BELLEVUE, Wash. — There’s something rather magical about Dan and Cari’s peacefully meandering driveway. For one thing, it’s tucked into its Bellevue neighborhood as stealthily as an endless scarf up Siegfried’s sleeve.
For another, once you eventually descend to the end of it, you’re in Old World Europe.
Well. It looks like Old World Europe. And that’s magically deliberate.
Dan, Cari and their college-age daughters Alyssa and McKenna live in a luxuriously romantic stone home on Lake Washington that gives the classic French chteau a run for its euros: 6,500 square feet of intricate craftsmanship; natural, durable materials; impeccable details — and 21st century livability.
“From the beginning, the owners wanted to give the house a feeling of Old World quality with European roots,” says architect Tom Kuniholm. “The tall stone gables, chimneys and terraces recall grand residential architecture of the British Isles or Lake Lucerne.”
Inside, a broad balcony overlook, sky-high ceilings, shallow arches and an impressively baronial hall/dining area express the requested aesthetic. But at the same time, Kuniholm says, “The house was built to provide for informal family life and relaxed entertaining.”
So, cozy pockets of comfort, practicality and fun snuggle all along the wide-open, highly vaulted great room: an intimate bay-windowed sitting area; a cutout, compact mirrored bar with actual pennies covering the actual bar; and a darkish nook that “started it all,” Cari says. “I ripped out a magazine picture and said, ‘Tom, make this happen.’ The whole house evolved from there.”
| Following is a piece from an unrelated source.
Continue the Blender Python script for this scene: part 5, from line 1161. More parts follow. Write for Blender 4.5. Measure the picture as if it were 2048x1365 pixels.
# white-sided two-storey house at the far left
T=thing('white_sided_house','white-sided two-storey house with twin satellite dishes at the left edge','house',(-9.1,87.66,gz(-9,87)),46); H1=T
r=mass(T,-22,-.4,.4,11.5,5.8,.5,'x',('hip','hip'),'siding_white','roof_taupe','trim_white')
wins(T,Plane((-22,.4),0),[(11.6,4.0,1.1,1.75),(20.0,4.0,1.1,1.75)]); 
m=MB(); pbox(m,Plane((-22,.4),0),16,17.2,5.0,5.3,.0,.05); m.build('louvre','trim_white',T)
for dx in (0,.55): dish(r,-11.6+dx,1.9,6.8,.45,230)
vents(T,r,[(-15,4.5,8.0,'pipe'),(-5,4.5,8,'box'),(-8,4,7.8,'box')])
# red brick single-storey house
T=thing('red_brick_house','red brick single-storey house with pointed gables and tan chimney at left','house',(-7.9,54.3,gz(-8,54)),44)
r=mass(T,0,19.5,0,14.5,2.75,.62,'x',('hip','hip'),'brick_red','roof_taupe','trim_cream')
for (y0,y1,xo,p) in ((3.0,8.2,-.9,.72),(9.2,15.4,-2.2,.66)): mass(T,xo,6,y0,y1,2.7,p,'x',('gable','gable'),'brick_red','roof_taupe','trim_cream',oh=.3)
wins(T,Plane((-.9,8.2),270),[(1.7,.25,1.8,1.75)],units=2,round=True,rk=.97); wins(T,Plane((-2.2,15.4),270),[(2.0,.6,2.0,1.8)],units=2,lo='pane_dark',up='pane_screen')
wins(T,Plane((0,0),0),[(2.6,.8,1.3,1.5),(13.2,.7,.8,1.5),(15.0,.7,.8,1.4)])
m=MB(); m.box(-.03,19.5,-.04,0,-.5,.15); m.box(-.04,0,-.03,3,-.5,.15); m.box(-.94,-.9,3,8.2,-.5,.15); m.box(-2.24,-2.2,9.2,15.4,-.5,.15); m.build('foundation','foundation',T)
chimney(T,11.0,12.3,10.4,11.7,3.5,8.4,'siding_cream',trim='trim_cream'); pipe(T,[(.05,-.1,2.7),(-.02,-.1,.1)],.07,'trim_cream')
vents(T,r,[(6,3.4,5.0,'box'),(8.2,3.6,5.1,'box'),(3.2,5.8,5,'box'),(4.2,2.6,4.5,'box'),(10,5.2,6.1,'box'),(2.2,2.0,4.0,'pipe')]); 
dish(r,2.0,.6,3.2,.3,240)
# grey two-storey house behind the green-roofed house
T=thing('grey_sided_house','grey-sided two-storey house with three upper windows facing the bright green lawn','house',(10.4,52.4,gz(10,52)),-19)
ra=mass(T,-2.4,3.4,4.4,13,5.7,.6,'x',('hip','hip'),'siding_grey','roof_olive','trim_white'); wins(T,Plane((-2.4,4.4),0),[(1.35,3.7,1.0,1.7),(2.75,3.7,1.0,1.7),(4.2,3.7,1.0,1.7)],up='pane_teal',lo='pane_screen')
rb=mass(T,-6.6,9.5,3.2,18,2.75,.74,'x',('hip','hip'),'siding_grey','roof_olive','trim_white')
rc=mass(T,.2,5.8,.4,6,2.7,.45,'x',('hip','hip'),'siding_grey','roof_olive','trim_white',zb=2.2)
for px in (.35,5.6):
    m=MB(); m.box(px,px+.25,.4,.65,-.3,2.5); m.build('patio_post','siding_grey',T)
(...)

Informal and formal, Old World and state-of-the-art, this highly evolved home succeeds grandly on many levels — literally, many, many levels.
Its low-bank, acre-or-so waterfront site, at the end of that winding, hilly drive, posed quite a challenge, Kuniholm says. “None of us wanted a daylight basement. We went to great pains to terrace down to the water, and the floor plan is strategically stepped down to follow the contour of the hillside. There is a fair amount of level changes to nestle into the waterfront: three floors with half-levels in between, to get the hillside to work with the house.”
All those levels require a lot of stairs, as you might imagine, from the welcoming sunken auto court to the exquisitely tiered backyard terrace — with one almost-unimaginably OMG entry stairway in-between: locally milled walnut treads, risers and stringers bracketed by meticulously hand-wrought iron.
“It’s the tour de force,” says Kuniholm.
That could be an understatement.
“All the steelwork is hand-forged, with a hand-shaped, carved railing,” says artisan fabricator Nathie Katzoff, of NK Woodworking & Design. “Each piece is unique in geometry and 100 percent custom.”
The elaborate handrail is held together by just two or three fasteners, he says; otherwise it’s all wood joinery. “It’s really traditional, 2,000-year-old techniques. It was a fair amount of work.”
That could be another understatement.
Katzoff crafted the staircase in the shop and installed it in pieces. All told, he says, it required 3,000 hours of labor.
While we’re talking numbers … there’s that stone: 38 tons on the exterior, says Hamish Anderson, of Hamish Anderson Custom Homes, all from a quarry near Bozeman, Mont.
“It was really great when Cari and Dan gave the green light to go all stone,” Kuniholm says. “It gave the ability to have a traditional-house level of authenticity, not just like sprinkling around stone.”
Authenticity counts. And here, in this hidden Old World slice of high-tech Bellevue, it works. Magically.
“I’m from the East Coast and live in an old farmhouse here,” says Kuniholm. “I appreciate well-done traditional work and when someone wants traditional materials and a high level of craftsmanship. (Dan and Cari) knew exactly what they wanted, and they got it. I can see the house suits them.”